In order to check the size of the local repo, I ran $ du -sh * | sort -n in Terminal. I used Photoshop to resize the images and to make sure the dpi (Resolution) to be 96 or 72. Since I was not really happy with the way my Macbook screams and vibrates everytime I use Photoshop together with IntelliJ IDEA, I'm thinking about using ImageMagick in the future.

However, I forgot one thing that even if I drag-to-delete a giant file after pushing it, the size of the GitLab repo will remain big, since the file is still cached somehow in the history. For example, the actual size of my local repo is ~5MB, but the total size of files in my GitLab repo is ~9MB. I intended to try $ git filter-branch to rewrite the history, but later I figured out from Oscar that we cannot rebase commits and run $ git push -force. So I left it like that.

Updates

I continued to make mistakes by adding unnecessary large files in the second assignment. This time I was confused about whether I should upload the videos recording the process of modeling my design or not, and I decided to upload compressed ones (~3MB) because compressing videos was mentioned in the assignment. AFTER adding them to git, I found out that I only need to embed Youtube links. To be honest, seeing the size of my repo getting unnecessarily bigger was quite frustrated. That's why I spent a whole day trying to remove the deleted files from the history. I finally found 2 interesting sections in Settings > Repository. The first one is Protected Branches in which I can unprotect my branches in order to remove deleted files from the history, rewrite the history, and run $ git push -force. After asking for permission, I unprotected my master branch.

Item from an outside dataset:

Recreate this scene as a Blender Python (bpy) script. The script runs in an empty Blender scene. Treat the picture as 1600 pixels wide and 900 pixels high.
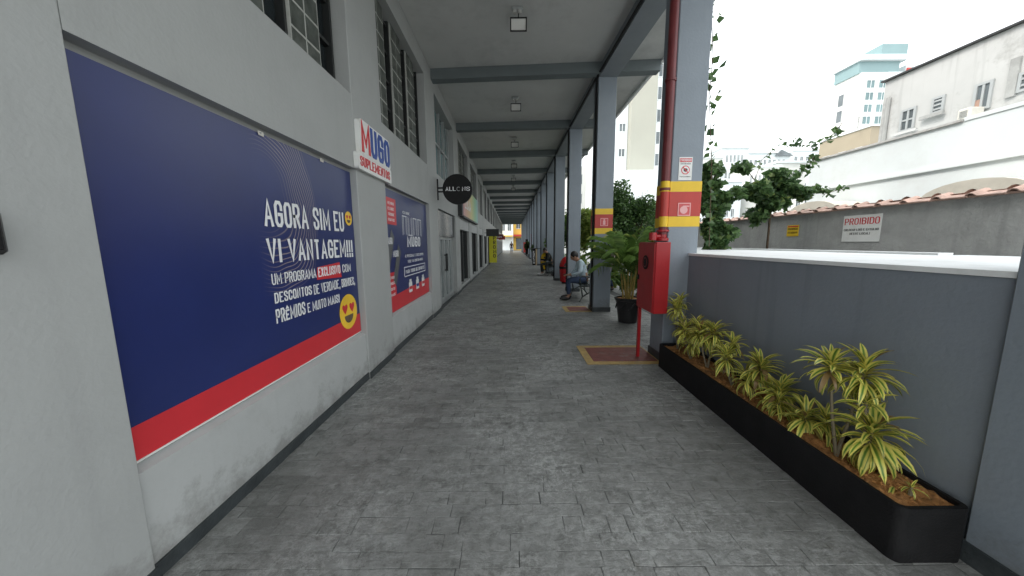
import bpy, math, random, bmesh
import numpy as np
from mathutils import Vector, Matrix
from math import sin, cos, pi, radians
random.seed(7); rng = np.random.default_rng(7)
S = bpy.context.scene; COL = S.collection
H = 1.5                                   # eye height, metres; many sizes below are in eye heights

# ---------------------------------------------------------------- camera
cam_d = bpy.data.cameras.new('camera'); cam = bpy.data.objects.new('camera', cam_d); COL.objects.link(cam)
cam_d.sensor_width = 36; cam_d.lens = 36*517/1600; cam_d.clip_start = .02; cam_d.clip_end = 3000
pitch = radians(7.71); roll = radians(.45)
cam.matrix_world = Matrix.Translation((0, 0, H)) @ Matrix.Rotation(radians(90)-pitch, 4, 'X') @ Matrix.Rotation(-roll, 4, 'Z')
S.camera = cam

# ---------------------------------------------------------------- sky and sun (hazy white daylight)
W = bpy.data.worlds.new('World'); S.world = W; W.use_nodes = True
wn = W.node_tree.nodes; wl = W.node_tree.links; wn.clear()
sky = wn.new('ShaderNodeTexSky'); sky.sky_type = 'NISHITA'; sky.sun_disc = False
SUN_EL, SUN_AZ = radians(50), radians(250)     # azimuth clockwise from +Y: sun to the left, behind the arcade
sky.sun_elevation = SUN_EL; sky.sun_rotation = SUN_AZ; sky.dust_density = 6; sky.air_density = 1.0; sky.ozone_density = 1
mix = wn.new('ShaderNodeMix'); mix.data_type = 'RGBA'; mix.inputs[0].default_value = .75
mix.inputs[7].default_value = (9.6, 9.9, 9.9, 1)        # even overcast veil over the blue
bg = wn.new('ShaderNodeBackground'); bg.inputs[1].default_value = .12
wo = wn.new('ShaderNodeOutputWorld')
wl.new(sky.outputs[0], mix.inputs[6]); wl.new(mix.outputs[2], bg.inputs[0]); wl.new(bg.outputs[0], wo.inputs[0])
sl = bpy.data.lights.new('sun', 'SUN'); sl.energy = .8; sl.angle = radians(14); sl.color = (1, .96, .9)
so = bpy.data.objects.new('sun', sl); COL.objects.link(so)
sd = Vector((sin(SUN_AZ)*cos(SUN_EL), cos(SUN_AZ)*cos(SUN_EL), sin(SUN_EL)))
so.rotation_euler = sd.to_track_quat('Z', 'Y').to_euler(); so.location = (30, -10, 60)
S.view_settings.view_transform = 'Standard'; S.view_settings.look = 'None'
S.view_settings.exposure = 1.3; S.view_settings.gamma = 1
S.render.engine = 'CYCLES'
S.cycles.max_bounces = 8; S.cycles.diffuse_bounces = 5; S.cycles.transparent_max_bounces = 12

# ---------------------------------------------------------------- materials
def mat(name, col, rough=.7, var=.12, scale=3., bump=0., bscale=60., metal=0., spec=.5, stain=None, stain_scale=1.5, stain_amt=.4, coat=0, trans=0, dirt=0, drips=0):
    m = bpy.data.materials.new(name); m.use_nodes = True
    n = m.node_tree.nodes; l = m.node_tree.links; b = n['Principled BSDF']
    b.inputs['Roughness'].default_value = rough; b.inputs['Metallic'].default_value = metal
    b.inputs['Specular IOR Level'].default_value = spec; b.inputs['Coat Weight'].default_value = coat
    b.inputs['Transmission Weight'].default_value = trans
    tc = n.new('ShaderNodeNewGeometry')
    nz = n.new('ShaderNodeTexNoise'); nz.inputs['Scale'].default_value = scale; nz.inputs['Detail'].default_value = 6; nz.inputs['Roughness'].default_value = .6
    l.new(tc.outputs['Position'], nz.inputs['Vector'])
    mr = n.new('ShaderNodeMapRange'); mr.inputs[1].default_value = .3; mr.inputs[2].default_value = .7
    mr.inputs[3].default_value = 1-var; mr.inputs[4].default_value = 1+var
    l.new(nz.outputs[0], mr.inputs[0])
    mx = n.new('ShaderNodeMix'); mx.data_type = 'RGBA'; mx.blend_type = 'MULTIPLY'; mx.inputs[0].default_value = 1
    mx.inputs[6].default_value = (*col, 1); l.new(mr.outputs[0], mx.inputs[7]); out = mx.outputs[2]
    if stain:
        n2 = n.new('ShaderNodeTexNoise'); n2.inputs['Scale'].default_value = stain_scale; n2.inputs['Detail'].default_value = 9; n2.inputs['Roughness'].default_value = .72
        l.new(tc.outputs['Position'], n2.inputs['Vector'])
        r2 = n.new('ShaderNodeMapRange'); r2.inputs[1].default_value = .52; r2.inputs[2].default_value = .68; r2.inputs[4].default_value = stain_amt
        l.new(n2.outputs[0], r2.inputs[0])
        m2 = n.new('ShaderNodeMix'); m2.data_type = 'RGBA'; l.new(r2.outputs[0], m2.inputs[0]); l.new(out, m2.inputs[6]); m2.inputs[7].default_value = (*stain, 1); out = m2.outputs[2]
    if dirt or drips:
        sp_ = n.new('ShaderNodeSeparateXYZ'); l.new(tc.outputs['Position'], sp_.inputs[0])
        def blend(fac, col_):
            global_out = n.new('ShaderNodeMix'); global_out.data_type = 'RGBA'; l.new(fac, global_out.inputs[0]); l.new(out, global_out.inputs[6]); global_out.inputs[7].default_value = (*col_, 1); return global_out.outputs[2]
        def mth(op, a, b_):
            q = n.new('ShaderNodeMath'); q.operation = op
            for i_, v_ in enumerate((a, b_)):
                if isinstance(v_, (int, float)): q.inputs[i_].default_value = v_
                else: l.new(v_, q.inputs[i_])
            return q.outputs[0]
        if dirt:   # mud splashed up from the paving
            nd = n.new('ShaderNodeTexNoise'); nd.inputs['Scale'].default_value = 5; nd.inputs['Detail'].default_value = 9; nd.inputs['Roughness'].default_value = .75; l.new(tc.outputs['Position'], nd.inputs[0])
            hz = n.new('ShaderNodeMapRange'); hz.inputs[1].default_value = .02; hz.inputs[2].default_value = .45; hz.inputs[3].default_value = .30; hz.inputs[4].default_value = -.12; l.new(sp_.outputs[2], hz.inputs[0])
            md = n.new('ShaderNodeMapRange'); md.inputs[1].default_value = .58; md.inputs[2].default_value = .80; md.inputs[4].default_value = dirt; l.new(mth('ADD', nd.outputs[0], hz.outputs[0]), md.inputs[0])
            out = blend(md.outputs[0], (.10, .095, .08))
        if drips:  # runs of rain water
            vm = n.new('ShaderNodeVectorMath'); vm.operation = 'MULTIPLY'; vm.inputs[1].default_value = (9, 9, .5); l.new(tc.outputs['Position'], vm.inputs[0])
            nd = n.new('ShaderNodeTexNoise'); nd.inputs['Scale'].default_value = 1; nd.inputs['Detail'].default_value = 5; l.new(vm.outputs[0], nd.inputs[0])
            md = n.new('ShaderNodeMapRange'); md.inputs[1].default_value = .55; md.inputs[2].default_value = .75; md.inputs[4].default_value = drips; l.new(nd.outputs[0], md.inputs[0])
            out = blend(md.outputs[0], tuple(c_*.62 for c_ in col))
    l.new(out, b.inputs['Base Color'])
    if bump:
        n3 = n.new('ShaderNodeTexNoise'); n3.inputs['Scale'].default_value = bscale; n3.inputs['Detail'].default_value = 5
        l.new(tc.outputs['Position'], n3.inputs['Vector'])
        bp = n.new('ShaderNodeBump'); bp.inputs['Strength'].default_value = bump; bp.inputs['Distance'].default_value = .01
        l.new(n3.outputs[0], bp.inputs['Height']); l.new(bp.outputs[0], b.inputs['Normal'])
    return m

M = {}
M['wall'] = mat('grey_wall_paint', (.36, .372, .365), .62, .05, 2.2, .22, 45, stain=(.29, .30, .29), stain_scale=1.1, stain_amt=.45, dirt=.45, drips=.12)
M['panel'] = mat('light_grey_wall_paint', (.42, .435, .43), .6, .05, 2.5, .2, 45, stain=(.33, .33, .32), stain_scale=1.4, stain_amt=.5, dirt=.5, drips=.15)
M['column'] = mat('blue_grey_column_paint', (.215, .25, .285), .55, .06, 2., .22, 40, stain=(.26, .29, .31), stain_scale=1.2, stain_amt=.4, dirt=.5, drips=.2)
M['parapet'] = mat('slate_grey_parapet_paint', (.205, .235, .27), .6, .07, 1.6, .25, 40, stain=(.24, .265, .29), stain_scale=1., stain_amt=.4, dirt=.5, drips=.35)
M['plinth'] = mat('dark_plinth_paint', (.035, .042, .045), .5, .25, 8., .3, 60, stain=(.12, .13, .13), stain_scale=7, stain_amt=.3)
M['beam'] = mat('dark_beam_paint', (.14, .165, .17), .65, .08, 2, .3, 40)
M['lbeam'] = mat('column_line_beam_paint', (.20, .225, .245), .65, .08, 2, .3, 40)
M['ceiling'] = mat('grey_ceiling_paint', (.58, .59, .575), .75, .05, 1.3, .35, 60, stain=(.38, .39, .38), stain_scale=.9, stain_amt=.5)
M['black'] = mat('black_paint', (.008, .008, .0085), .55, .2, 10, spec=.25)
M['blackplastic'] = mat('black_plastic', (.014, .014, .015), .35, .2, 12, .15, 80)
M['planter'] = mat('black_planter_coating', (.007, .007, .0075), .75, .3, 8, .4, 90, spec=.25, stain=(.018, .018, .018), stain_scale=5, stain_amt=.4)
M['darkglass'] = mat('dark_shop_glass', (.02, .026, .028), .08, .3, 1.5)
M['shopglass'] = mat('shop_door_glass', (.10, .13, .13), .06, .5, 2.5)
M['darkframe'] = mat('dark_window_frame', (.02, .022, .022), .5)
M['alu'] = mat('pale_aluminium_frame', (.42, .44, .44), .35, .05, metal=.3)
M['whiteframe'] = mat('white_frame_paint', (.7, .72, .72), .4)
M['whitetrim'] = mat('white_coping_paint', (.78, .8, .8), .6, .05, 3, .2, 40, stain=(.50, .50, .48), stain_scale=2.5, stain_amt=.45)
M['red'] = mat('red_enamel', (.34, .012, .016), .35, .1, 6, .05, 30, stain=(.28, .01, .012), stain_scale=4, stain_amt=.3)
M['redpipe'] = mat('dark_red_pipe_paint', (.13, .018, .02), .45, .15, 6)
M['bandred'] = mat('red_band_paint', (.42, .035, .025), .5, .08, 5)
M['bandyellow'] = mat('yellow_band_paint', (.72, .47, .02), .5, .08, 5)
M['matred'] = mat('worn_red_floor_paint', (.19, .06, .05), .65, .2, 9, .5, 30, stain=(.22, .19, .16), stain_scale=5, stain_amt=.6)
M['matyellow'] = mat('worn_yellow_floor_paint', (.42, .29, .10), .65, .2, 9, .5, 30, stain=(.25, .22, .17), stain_scale=6, stain_amt=.7)
M['white'] = mat('white_print', (.78, .79, .80), .45, .04, 5)
M['signwhite'] = mat('white_sign_board', (.72, .73, .71), .45, .06, 4, stain=(.55, .52, .45), stain_scale=5, stain_amt=.3)
M['printred'] = mat('red_print', (.58, .03, .04), .35, .05, 5)
M['printblue'] = mat('blue_print', (.012, .06, .30), .35)
M['printblack'] = mat('black_print', (.02, .02, .02), .4)
M['emoji'] = mat('yellow_print', (.85, .55, .04), .35)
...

The next thing I took a look at is the Repository Cleanup. First I followed the suggestion by installing BFG and tried to use it to remove files with deleted mode.

However, after I pushed changes to the repo, the size remained the same. I continued to search for solutions, and from what I understood from here and there, it might be a GitLab issue. Anyway, I gave up. I will keep this in mind and will add/remove files properly for the next assignments.

* Good news: In the 5th week, the size of my GitLab repo suddenly shrunk down from ~35MB to ~24MB. I've checked with Viktor Smari whether he changed anything or cleaned the repositories up, and the answer was no. I assumed that after some time, GitLab has performed some recurring clean-up tasks, and my previous efforts have paid off!(?)